I wonder if /tempdbfs is not actually a tmpfs (ramdisk) and that they decided to speed things up by putting the tempdb logs on it.  That makes a certain amount of sense since only the logging is written to disk synchronously assuming there is enough regular database cache to keep it all in memory anyway.  Most tempdb objects live only a short time and the dirty pages never actually get written to disk.

Hopefully /tempdblocal is just that, local, and is not SRDFed.

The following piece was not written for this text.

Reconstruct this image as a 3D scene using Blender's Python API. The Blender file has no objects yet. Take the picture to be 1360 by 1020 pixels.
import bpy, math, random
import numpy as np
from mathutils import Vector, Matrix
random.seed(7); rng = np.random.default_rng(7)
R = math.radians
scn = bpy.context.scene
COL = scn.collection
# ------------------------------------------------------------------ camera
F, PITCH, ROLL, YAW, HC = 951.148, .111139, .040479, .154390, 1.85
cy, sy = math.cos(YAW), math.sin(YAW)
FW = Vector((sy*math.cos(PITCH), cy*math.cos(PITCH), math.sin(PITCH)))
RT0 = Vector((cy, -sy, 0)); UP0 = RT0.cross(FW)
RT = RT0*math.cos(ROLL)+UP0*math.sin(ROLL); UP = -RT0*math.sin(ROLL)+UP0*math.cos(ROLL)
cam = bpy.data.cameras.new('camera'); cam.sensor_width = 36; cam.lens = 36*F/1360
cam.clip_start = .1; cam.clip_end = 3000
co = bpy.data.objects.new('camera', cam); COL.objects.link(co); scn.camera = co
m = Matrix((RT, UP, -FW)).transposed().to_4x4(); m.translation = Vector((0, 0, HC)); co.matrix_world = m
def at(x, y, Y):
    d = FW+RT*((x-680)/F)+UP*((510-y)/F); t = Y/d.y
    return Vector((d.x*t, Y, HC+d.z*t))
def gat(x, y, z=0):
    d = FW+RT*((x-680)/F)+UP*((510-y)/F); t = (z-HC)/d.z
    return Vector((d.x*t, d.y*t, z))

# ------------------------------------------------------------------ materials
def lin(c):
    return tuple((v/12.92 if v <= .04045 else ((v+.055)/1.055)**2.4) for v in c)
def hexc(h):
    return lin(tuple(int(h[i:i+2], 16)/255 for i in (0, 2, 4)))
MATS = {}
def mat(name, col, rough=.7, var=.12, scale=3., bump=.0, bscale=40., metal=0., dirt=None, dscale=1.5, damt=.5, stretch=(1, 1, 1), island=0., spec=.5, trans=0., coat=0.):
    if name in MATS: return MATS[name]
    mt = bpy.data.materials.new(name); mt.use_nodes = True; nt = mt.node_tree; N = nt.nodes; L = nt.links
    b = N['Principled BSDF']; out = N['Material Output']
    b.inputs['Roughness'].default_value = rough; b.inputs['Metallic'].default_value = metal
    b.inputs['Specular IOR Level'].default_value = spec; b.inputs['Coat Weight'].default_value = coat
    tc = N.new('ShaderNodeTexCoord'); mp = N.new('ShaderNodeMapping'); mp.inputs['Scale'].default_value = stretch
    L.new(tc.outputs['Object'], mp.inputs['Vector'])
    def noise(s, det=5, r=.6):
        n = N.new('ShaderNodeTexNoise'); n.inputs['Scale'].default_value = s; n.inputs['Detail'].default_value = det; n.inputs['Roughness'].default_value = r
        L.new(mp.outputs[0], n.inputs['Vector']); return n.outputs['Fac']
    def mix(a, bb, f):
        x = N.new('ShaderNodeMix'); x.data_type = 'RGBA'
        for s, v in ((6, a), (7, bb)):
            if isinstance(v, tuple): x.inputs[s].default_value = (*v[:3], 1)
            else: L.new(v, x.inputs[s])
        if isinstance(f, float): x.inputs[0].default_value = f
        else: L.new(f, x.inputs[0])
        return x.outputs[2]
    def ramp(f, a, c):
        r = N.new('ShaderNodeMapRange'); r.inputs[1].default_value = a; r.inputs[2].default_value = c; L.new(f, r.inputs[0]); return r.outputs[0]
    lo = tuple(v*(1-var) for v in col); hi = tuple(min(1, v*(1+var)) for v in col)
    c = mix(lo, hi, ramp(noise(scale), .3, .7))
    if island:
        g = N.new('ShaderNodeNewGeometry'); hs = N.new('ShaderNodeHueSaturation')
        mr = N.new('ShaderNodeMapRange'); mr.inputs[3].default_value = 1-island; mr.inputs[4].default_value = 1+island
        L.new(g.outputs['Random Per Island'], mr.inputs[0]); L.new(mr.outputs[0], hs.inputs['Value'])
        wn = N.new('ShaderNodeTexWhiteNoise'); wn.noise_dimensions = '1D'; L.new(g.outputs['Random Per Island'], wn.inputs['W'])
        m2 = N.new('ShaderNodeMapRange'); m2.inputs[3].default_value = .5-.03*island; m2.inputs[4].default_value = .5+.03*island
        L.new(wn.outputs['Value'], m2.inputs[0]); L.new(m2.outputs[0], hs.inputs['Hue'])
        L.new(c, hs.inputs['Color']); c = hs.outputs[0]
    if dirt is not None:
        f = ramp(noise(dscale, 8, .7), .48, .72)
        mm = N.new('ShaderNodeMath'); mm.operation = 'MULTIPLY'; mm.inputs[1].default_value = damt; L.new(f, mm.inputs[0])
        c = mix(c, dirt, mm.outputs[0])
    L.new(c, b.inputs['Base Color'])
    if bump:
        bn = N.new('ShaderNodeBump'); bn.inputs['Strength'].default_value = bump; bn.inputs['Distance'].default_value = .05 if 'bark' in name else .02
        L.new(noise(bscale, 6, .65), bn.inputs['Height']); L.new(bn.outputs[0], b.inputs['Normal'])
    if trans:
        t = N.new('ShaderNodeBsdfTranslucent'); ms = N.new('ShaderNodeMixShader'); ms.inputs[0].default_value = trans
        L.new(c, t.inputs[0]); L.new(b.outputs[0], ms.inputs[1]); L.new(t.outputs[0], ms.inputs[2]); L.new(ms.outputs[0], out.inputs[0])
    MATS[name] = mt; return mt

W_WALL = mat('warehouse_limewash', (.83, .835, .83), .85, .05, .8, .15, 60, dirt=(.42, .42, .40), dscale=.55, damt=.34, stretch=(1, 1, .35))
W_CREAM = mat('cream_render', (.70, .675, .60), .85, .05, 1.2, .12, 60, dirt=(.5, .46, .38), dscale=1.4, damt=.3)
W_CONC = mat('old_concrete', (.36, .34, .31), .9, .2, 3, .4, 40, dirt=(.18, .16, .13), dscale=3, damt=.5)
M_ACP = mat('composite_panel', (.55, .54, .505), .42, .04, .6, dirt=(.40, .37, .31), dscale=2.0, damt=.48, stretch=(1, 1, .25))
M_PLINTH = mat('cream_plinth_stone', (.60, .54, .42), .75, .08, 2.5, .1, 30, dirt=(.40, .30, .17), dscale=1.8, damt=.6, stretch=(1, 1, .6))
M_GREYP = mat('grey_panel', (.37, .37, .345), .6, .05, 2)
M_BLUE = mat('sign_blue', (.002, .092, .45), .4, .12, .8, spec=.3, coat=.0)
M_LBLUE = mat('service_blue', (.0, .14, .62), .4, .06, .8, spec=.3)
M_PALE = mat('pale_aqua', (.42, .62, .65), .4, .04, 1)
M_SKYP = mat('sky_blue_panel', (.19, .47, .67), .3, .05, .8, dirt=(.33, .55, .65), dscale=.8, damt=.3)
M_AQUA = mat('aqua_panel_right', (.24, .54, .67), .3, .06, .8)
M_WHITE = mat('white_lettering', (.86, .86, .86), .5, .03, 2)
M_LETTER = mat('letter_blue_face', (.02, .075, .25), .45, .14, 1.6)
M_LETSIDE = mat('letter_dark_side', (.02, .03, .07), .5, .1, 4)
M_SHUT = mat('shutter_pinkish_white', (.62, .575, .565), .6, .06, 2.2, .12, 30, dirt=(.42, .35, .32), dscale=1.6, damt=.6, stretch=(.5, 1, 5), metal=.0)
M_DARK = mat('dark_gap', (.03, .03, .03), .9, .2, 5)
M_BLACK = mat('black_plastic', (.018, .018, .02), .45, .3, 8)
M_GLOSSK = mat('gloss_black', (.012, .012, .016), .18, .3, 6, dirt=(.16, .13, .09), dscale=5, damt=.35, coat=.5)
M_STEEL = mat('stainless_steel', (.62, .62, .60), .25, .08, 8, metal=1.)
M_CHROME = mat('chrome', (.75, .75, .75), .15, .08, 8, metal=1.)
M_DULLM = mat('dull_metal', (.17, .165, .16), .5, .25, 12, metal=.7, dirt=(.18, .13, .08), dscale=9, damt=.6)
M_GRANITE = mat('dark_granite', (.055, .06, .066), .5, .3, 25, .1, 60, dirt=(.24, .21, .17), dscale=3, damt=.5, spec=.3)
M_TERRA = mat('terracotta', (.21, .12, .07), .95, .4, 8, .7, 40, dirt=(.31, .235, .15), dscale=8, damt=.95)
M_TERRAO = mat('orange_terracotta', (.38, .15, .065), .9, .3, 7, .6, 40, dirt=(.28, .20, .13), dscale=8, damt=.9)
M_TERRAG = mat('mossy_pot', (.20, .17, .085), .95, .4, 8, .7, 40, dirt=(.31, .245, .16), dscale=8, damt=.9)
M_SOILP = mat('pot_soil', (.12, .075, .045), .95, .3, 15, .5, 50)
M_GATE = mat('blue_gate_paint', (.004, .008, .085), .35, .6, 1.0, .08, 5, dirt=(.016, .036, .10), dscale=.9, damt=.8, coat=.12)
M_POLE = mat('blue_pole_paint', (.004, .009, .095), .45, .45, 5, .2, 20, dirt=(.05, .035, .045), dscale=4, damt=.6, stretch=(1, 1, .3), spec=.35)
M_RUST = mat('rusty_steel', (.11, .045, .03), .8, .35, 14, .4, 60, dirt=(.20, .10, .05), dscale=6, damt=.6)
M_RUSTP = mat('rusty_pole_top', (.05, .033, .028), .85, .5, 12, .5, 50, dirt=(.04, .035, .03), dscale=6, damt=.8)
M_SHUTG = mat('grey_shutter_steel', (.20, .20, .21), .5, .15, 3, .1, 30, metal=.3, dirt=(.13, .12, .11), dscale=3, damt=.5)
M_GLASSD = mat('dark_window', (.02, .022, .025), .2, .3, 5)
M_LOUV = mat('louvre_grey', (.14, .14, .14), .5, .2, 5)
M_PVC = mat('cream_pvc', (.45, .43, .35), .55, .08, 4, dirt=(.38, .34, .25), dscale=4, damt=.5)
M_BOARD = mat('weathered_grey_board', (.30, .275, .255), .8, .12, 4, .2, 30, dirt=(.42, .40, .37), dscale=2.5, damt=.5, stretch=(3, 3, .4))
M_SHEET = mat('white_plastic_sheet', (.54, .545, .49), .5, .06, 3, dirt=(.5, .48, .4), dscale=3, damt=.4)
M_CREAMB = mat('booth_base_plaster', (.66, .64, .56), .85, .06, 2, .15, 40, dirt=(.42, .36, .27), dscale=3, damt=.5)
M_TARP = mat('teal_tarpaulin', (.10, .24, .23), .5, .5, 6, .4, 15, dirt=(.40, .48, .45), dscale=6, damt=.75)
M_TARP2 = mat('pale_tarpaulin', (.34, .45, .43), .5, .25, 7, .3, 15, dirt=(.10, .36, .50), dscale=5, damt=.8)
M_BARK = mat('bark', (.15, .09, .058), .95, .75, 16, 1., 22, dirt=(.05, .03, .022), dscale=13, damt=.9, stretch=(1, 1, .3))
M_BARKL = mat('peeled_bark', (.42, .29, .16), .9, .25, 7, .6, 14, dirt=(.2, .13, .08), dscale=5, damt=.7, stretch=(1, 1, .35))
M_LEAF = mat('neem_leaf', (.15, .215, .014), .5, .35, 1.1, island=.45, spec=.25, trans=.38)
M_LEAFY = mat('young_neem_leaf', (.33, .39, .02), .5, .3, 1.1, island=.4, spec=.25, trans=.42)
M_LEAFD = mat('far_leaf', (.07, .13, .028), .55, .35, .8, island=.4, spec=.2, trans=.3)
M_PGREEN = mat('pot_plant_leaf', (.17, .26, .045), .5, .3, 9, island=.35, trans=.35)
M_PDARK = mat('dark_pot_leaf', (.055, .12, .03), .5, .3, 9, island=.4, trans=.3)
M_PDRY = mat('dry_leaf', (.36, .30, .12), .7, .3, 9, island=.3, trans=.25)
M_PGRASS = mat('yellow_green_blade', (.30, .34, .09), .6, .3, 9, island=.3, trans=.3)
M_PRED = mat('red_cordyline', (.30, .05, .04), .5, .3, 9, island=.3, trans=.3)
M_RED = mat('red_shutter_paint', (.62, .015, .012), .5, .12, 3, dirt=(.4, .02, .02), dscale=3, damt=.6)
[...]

BTW, there is an additional option for devices starting with Sybase ASE 15; DIRECT IO.  It allows you to use file system devices but, once they are created, essentially treats them as raw devices.  It gives you all the benefits of file system devices with the reliability and speed of raw.

Regards,
Bill
Jukia: Ok, DSYNC OFF for tempdb, which is what we wanted. But the fact that it's ON in DEV and OFF in PROD says it should be faster in PROD, not slower. Hmm. As Bill says we should make sure none of those tempdb devices are included in the SRDF though.

Bill, data & log separated in tempdb made a lot of sense before ASE 11.9.2, because ULC behaviour was disabled in any database with data & log mixed - including tempdb! - until 11.9.2. These days there is less urgent a need for it but I still routinely do it at my sites as it makes it easier to keep track of tempdb space usage when you can separately report on data & log.